§ What you should do
What lines of the data hold the string "continues"? Pull each one out.

-------- Input records

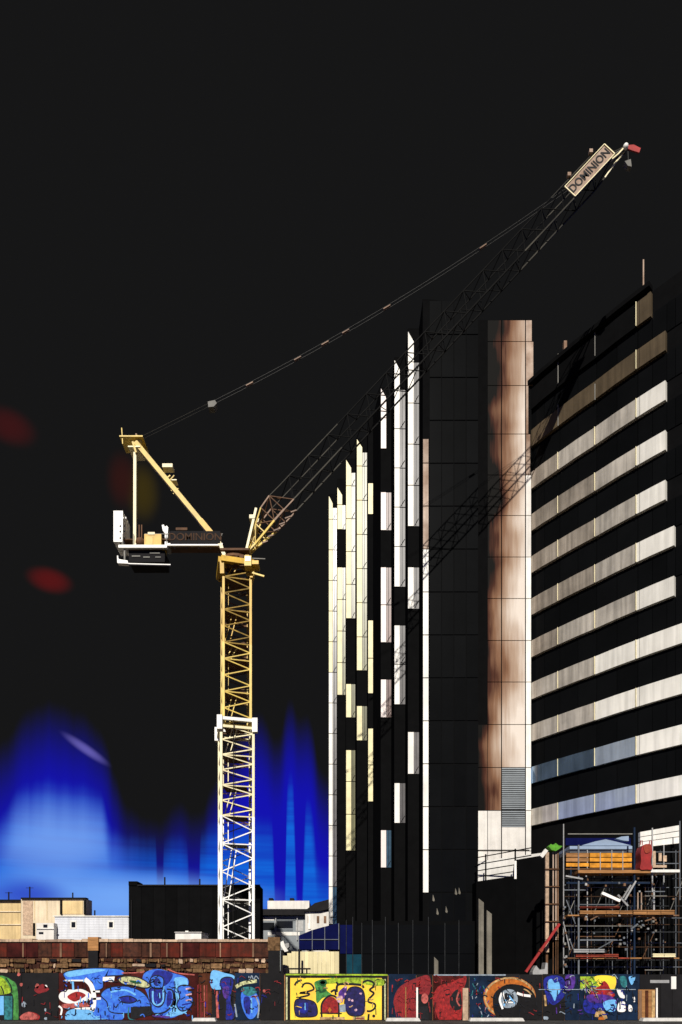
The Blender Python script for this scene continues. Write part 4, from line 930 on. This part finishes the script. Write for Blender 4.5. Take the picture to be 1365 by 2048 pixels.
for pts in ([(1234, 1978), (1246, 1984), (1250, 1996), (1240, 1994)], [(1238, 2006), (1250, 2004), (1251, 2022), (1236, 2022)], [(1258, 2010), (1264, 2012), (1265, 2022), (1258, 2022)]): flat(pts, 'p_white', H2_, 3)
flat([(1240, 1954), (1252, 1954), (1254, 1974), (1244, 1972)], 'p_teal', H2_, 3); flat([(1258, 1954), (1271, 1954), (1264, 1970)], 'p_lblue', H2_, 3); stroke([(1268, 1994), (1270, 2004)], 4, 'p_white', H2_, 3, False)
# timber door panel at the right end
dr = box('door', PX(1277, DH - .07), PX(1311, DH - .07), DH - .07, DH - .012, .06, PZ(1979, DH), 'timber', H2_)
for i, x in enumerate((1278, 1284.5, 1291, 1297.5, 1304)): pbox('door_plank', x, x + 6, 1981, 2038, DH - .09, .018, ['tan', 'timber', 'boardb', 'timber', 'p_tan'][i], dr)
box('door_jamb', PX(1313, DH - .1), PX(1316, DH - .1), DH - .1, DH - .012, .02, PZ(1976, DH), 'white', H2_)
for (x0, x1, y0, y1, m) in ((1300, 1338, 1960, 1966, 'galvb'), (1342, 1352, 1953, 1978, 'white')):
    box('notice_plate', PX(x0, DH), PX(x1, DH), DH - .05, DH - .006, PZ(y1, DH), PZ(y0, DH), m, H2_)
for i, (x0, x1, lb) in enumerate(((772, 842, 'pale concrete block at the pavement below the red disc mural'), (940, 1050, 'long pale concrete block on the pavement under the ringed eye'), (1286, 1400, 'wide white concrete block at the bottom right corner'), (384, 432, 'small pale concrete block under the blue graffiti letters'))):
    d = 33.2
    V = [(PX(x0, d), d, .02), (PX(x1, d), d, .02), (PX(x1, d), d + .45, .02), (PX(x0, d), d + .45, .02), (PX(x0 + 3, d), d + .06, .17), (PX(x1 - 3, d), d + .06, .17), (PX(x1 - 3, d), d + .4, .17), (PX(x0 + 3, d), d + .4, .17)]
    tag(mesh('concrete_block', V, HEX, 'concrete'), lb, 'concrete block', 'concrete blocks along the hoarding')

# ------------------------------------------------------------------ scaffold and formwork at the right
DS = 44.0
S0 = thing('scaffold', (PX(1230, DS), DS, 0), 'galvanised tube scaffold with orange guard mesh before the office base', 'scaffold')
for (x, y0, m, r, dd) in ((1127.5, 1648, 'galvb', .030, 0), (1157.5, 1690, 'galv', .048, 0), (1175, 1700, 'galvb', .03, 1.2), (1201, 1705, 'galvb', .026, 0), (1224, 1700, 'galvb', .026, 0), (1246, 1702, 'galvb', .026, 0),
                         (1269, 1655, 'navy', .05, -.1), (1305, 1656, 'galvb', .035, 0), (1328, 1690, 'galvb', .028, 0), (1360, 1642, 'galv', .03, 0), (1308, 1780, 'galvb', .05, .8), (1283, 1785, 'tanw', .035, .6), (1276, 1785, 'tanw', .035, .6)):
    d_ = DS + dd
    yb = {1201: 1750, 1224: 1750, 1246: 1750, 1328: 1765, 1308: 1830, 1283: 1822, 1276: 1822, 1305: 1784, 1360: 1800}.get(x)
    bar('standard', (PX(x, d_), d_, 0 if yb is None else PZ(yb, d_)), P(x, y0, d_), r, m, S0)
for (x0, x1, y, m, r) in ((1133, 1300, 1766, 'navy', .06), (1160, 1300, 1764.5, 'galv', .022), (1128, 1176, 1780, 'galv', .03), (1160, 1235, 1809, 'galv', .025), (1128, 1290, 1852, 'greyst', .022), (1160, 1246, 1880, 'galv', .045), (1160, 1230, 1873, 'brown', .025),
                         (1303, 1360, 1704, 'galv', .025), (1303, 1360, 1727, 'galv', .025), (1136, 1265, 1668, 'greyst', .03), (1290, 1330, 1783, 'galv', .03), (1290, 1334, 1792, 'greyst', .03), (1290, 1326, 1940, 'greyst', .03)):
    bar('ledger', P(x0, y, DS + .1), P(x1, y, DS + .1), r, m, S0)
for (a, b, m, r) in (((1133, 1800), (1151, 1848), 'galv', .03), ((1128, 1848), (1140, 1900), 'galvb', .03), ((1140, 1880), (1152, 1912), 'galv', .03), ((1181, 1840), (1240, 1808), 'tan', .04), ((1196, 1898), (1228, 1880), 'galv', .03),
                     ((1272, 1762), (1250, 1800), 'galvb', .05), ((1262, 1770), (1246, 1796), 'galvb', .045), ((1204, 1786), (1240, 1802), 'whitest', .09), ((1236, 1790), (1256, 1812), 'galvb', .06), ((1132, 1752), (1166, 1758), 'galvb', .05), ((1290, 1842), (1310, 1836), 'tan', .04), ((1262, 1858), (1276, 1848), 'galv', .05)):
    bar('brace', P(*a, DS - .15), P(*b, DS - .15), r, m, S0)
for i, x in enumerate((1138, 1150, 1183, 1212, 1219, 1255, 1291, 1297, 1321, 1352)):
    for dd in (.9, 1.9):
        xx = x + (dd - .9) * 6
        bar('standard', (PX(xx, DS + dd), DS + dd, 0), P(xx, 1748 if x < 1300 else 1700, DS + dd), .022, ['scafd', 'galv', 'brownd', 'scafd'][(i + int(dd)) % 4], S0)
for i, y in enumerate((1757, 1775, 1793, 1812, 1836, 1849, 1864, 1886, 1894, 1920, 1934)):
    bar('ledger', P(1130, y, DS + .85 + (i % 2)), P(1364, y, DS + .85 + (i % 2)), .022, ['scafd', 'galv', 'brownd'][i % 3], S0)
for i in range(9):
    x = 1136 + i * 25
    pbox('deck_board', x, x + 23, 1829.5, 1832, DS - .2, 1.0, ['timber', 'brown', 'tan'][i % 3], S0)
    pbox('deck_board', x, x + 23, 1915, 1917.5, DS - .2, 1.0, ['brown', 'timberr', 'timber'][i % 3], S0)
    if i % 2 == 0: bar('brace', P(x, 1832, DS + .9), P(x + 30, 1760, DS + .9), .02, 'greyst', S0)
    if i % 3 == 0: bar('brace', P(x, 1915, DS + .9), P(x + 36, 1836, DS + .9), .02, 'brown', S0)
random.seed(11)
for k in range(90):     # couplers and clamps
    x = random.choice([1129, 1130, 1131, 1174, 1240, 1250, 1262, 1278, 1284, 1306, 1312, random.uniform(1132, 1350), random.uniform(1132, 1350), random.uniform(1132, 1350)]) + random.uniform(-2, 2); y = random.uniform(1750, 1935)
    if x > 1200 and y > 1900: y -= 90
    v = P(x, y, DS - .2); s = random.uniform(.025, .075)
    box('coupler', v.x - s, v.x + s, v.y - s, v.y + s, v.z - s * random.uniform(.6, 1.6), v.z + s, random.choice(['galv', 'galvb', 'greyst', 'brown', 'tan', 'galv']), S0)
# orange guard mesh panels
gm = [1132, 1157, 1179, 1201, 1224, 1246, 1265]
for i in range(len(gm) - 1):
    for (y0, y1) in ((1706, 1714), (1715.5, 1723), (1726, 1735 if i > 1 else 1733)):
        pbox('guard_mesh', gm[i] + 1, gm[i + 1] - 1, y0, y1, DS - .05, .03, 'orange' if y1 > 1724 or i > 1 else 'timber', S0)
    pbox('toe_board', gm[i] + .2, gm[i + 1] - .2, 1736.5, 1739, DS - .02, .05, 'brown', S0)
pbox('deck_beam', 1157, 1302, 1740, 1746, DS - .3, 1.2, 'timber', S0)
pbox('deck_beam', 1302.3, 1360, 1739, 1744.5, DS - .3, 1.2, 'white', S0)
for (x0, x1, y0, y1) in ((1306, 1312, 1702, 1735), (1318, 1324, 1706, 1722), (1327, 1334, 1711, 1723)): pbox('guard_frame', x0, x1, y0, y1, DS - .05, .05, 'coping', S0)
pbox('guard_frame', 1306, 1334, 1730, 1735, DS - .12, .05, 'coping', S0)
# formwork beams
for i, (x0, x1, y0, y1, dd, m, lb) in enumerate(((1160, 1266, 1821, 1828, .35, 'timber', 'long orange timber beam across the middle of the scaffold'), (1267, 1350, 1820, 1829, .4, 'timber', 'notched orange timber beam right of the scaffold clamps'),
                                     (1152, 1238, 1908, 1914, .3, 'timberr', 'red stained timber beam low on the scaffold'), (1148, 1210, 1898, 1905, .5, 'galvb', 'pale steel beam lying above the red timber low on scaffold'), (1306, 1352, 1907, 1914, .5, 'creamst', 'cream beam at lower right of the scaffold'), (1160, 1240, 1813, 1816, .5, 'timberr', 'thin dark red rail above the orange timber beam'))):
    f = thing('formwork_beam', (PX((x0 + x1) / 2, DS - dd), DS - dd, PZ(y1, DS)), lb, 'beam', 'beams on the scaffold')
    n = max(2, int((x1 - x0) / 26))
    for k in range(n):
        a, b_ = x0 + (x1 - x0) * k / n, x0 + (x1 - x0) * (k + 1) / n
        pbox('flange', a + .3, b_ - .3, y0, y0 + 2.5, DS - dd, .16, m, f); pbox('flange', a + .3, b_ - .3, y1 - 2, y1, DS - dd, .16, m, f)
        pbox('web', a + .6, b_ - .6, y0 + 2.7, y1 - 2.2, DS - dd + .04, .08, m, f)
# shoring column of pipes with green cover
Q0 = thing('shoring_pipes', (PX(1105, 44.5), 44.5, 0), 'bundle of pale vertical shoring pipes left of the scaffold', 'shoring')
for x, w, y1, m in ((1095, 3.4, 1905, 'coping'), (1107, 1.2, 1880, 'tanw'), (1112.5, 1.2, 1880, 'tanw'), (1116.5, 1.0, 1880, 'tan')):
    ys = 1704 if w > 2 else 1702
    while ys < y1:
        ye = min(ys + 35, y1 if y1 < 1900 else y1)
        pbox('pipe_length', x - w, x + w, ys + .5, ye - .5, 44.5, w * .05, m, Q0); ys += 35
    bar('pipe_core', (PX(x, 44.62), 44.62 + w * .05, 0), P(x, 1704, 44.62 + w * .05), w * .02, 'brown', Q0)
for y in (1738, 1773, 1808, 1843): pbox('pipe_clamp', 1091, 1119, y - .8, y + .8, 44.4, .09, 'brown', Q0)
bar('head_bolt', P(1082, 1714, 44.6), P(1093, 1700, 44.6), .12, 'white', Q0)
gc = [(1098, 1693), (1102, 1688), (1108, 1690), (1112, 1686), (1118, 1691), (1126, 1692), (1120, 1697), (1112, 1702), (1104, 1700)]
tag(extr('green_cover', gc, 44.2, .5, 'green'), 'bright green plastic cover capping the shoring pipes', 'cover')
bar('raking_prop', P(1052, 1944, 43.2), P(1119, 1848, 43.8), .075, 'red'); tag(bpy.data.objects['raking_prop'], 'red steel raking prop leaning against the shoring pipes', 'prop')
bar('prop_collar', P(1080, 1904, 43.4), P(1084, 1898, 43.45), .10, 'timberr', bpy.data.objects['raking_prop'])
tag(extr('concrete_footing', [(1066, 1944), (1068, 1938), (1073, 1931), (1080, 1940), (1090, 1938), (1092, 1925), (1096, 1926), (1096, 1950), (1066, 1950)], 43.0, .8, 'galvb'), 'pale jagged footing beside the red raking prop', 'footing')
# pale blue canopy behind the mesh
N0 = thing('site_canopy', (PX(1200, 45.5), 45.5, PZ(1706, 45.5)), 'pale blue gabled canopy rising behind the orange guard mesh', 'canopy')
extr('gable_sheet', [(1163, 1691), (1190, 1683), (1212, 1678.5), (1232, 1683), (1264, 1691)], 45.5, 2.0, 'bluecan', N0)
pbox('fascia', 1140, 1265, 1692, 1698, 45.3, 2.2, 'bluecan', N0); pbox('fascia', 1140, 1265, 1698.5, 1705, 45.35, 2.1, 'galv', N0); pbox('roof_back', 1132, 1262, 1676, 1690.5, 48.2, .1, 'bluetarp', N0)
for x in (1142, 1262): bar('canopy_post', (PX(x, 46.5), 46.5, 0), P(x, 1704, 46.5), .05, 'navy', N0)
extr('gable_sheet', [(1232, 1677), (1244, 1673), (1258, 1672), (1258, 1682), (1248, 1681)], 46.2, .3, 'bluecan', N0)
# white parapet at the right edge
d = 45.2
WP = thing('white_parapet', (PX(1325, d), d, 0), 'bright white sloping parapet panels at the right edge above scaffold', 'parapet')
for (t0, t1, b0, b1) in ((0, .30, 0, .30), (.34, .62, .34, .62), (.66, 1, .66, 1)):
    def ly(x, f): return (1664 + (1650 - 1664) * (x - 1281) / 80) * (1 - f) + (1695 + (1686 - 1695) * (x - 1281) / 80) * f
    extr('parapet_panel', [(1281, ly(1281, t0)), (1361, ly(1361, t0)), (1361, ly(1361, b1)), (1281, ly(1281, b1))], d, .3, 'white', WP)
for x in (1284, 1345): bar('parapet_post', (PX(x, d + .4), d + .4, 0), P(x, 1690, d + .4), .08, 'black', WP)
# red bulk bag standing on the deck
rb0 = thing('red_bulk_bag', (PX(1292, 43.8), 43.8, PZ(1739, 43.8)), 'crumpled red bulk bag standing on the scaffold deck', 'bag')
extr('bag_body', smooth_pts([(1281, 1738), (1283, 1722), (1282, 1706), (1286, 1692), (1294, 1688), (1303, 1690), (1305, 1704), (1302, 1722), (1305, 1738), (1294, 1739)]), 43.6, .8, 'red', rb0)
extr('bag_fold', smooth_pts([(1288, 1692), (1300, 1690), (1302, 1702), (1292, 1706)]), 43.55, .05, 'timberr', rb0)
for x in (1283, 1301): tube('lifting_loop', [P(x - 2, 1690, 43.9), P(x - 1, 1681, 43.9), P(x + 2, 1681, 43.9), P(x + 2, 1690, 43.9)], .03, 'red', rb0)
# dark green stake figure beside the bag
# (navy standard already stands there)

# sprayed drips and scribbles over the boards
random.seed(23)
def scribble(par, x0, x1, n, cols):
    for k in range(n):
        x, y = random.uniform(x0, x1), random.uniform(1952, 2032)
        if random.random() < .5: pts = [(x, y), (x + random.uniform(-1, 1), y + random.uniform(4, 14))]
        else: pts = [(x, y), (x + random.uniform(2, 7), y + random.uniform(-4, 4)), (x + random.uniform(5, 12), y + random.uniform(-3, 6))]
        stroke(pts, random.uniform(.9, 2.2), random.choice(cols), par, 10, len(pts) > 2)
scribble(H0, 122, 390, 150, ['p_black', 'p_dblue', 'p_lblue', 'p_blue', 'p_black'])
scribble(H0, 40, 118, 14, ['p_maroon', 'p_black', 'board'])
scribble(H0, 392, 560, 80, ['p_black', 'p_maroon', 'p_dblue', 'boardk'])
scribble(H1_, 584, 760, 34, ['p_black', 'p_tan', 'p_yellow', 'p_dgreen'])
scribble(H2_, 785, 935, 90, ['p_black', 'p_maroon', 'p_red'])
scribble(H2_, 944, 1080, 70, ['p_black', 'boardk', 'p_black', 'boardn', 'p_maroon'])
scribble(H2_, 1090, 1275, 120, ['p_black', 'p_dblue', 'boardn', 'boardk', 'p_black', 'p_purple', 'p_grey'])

----------------
-------- Input records

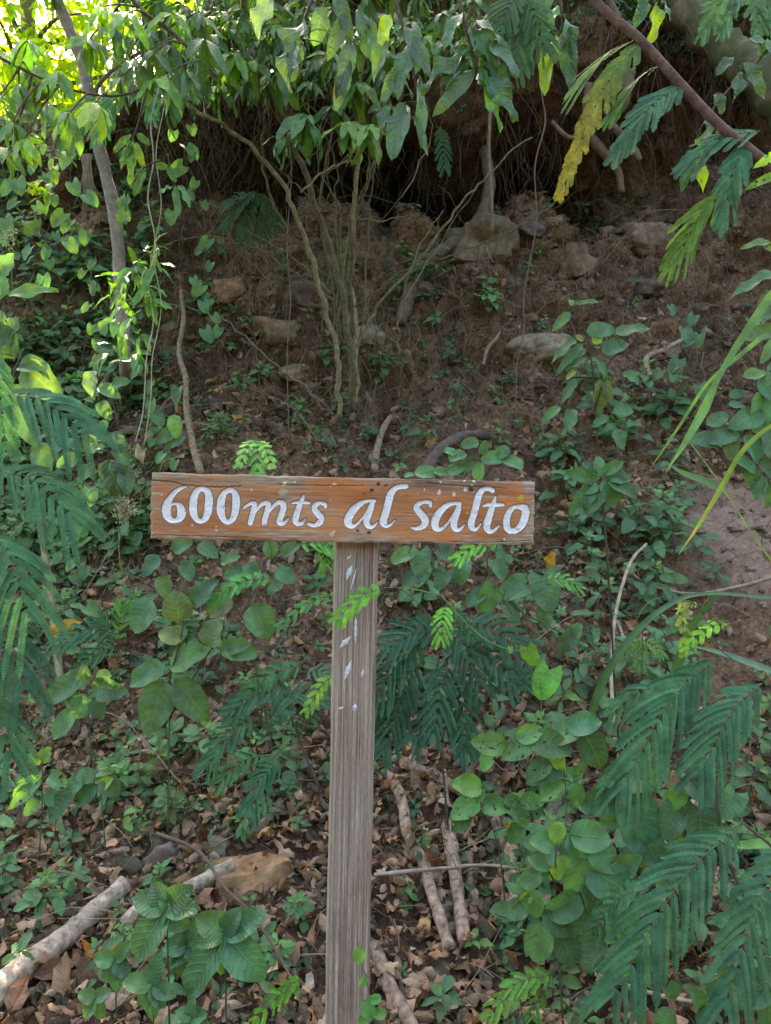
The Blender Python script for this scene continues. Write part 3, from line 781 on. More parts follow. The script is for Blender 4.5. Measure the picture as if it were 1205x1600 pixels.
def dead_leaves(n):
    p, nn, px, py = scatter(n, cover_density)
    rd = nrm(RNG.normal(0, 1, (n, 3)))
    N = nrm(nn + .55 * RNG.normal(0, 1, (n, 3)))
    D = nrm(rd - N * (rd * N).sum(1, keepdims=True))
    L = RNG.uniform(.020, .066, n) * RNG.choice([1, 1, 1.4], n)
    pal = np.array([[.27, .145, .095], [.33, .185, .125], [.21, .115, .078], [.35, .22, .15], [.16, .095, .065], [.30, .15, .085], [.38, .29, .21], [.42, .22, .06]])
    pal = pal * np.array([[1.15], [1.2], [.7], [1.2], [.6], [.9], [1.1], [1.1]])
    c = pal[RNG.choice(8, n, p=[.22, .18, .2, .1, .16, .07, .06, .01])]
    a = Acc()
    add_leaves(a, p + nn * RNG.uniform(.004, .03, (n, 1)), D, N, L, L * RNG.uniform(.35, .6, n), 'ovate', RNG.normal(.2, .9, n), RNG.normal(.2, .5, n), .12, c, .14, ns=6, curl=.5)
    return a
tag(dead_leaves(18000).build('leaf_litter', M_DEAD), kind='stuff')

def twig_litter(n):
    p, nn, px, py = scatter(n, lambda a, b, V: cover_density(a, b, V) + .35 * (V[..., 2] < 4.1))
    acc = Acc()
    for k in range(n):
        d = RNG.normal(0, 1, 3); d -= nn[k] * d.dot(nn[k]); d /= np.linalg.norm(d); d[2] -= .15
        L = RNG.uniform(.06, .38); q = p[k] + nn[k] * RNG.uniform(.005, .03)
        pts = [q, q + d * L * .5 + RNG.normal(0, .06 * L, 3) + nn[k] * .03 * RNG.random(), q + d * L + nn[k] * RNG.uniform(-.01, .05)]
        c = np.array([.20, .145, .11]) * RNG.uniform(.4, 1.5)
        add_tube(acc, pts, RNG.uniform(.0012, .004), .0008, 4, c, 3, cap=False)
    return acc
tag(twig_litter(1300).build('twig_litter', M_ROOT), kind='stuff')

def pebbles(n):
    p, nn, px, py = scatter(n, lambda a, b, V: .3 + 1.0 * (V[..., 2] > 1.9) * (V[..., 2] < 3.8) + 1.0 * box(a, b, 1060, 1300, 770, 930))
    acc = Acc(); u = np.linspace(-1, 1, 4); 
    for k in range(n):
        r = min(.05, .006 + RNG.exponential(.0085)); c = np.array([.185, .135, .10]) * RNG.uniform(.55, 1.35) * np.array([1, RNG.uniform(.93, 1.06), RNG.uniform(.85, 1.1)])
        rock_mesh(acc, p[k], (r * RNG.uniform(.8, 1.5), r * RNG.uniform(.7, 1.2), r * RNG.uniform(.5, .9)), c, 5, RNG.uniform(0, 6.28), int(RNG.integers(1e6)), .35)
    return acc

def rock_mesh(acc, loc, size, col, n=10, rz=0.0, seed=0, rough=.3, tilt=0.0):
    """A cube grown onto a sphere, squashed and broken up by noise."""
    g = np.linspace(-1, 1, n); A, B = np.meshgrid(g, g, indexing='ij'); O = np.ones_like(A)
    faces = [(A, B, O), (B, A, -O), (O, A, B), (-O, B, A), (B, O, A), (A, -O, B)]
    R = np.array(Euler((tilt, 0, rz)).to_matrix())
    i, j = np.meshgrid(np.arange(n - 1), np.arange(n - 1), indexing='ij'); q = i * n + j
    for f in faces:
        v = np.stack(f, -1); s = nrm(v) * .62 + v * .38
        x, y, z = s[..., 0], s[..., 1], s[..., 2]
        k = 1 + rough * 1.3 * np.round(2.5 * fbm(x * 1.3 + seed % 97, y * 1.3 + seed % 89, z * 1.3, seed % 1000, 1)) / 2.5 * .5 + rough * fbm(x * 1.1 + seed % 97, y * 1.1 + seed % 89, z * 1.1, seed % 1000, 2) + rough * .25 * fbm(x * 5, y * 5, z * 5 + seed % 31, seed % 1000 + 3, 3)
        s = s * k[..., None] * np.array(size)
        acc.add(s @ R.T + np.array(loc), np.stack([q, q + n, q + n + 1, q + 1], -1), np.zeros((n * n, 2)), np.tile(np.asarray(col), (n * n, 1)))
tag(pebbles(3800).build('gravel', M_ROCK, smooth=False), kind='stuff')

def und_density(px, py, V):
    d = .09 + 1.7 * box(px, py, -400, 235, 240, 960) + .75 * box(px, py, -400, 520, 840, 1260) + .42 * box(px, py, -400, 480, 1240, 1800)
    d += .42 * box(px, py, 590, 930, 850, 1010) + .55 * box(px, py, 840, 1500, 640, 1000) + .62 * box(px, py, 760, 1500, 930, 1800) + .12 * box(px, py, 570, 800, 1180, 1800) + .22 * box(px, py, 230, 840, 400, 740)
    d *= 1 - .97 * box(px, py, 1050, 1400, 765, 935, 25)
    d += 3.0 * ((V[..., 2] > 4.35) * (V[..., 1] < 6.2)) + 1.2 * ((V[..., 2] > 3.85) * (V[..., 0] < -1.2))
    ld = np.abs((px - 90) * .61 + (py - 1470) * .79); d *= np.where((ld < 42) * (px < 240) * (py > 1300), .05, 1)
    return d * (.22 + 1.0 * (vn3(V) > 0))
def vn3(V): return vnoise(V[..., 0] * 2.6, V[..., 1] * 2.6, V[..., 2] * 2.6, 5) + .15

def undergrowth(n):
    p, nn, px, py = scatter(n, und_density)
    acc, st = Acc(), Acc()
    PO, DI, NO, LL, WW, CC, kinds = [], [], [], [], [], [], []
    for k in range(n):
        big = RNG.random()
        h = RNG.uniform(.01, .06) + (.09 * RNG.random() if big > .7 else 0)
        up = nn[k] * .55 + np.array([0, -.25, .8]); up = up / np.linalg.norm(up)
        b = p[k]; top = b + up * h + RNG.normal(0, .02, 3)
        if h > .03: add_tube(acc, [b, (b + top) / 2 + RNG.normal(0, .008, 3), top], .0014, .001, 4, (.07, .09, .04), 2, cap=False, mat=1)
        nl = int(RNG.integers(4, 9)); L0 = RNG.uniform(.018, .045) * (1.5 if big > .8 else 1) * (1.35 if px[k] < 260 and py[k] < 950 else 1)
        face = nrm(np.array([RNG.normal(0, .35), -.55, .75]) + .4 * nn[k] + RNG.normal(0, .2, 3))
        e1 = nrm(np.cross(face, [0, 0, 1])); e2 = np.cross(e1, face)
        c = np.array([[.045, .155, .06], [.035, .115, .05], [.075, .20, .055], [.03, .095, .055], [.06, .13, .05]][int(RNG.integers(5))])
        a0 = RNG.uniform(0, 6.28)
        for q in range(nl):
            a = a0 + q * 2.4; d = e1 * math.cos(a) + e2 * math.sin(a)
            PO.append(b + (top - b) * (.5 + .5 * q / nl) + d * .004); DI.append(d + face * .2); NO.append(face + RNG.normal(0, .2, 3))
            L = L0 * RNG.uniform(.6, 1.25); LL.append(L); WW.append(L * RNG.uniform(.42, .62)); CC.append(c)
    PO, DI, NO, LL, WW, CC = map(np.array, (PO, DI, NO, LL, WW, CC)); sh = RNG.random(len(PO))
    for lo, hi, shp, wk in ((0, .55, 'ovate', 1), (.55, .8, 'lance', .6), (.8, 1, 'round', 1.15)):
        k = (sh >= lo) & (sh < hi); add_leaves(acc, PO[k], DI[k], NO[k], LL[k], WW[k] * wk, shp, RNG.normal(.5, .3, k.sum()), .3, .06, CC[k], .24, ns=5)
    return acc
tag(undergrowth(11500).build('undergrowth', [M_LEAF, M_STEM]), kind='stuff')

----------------

§ Task response
The Blender Python script for this scene continues. Write part 4, from line 930 on. This part finishes the script. Write for Blender 4.5. Take the picture to be 1365 by 2048 pixels.
The Blender Python script for this scene continues. Write part 3, from line 781 on. More parts follow. The script is for Blender 4.5. Measure the picture as if it were 1205x1600 pixels.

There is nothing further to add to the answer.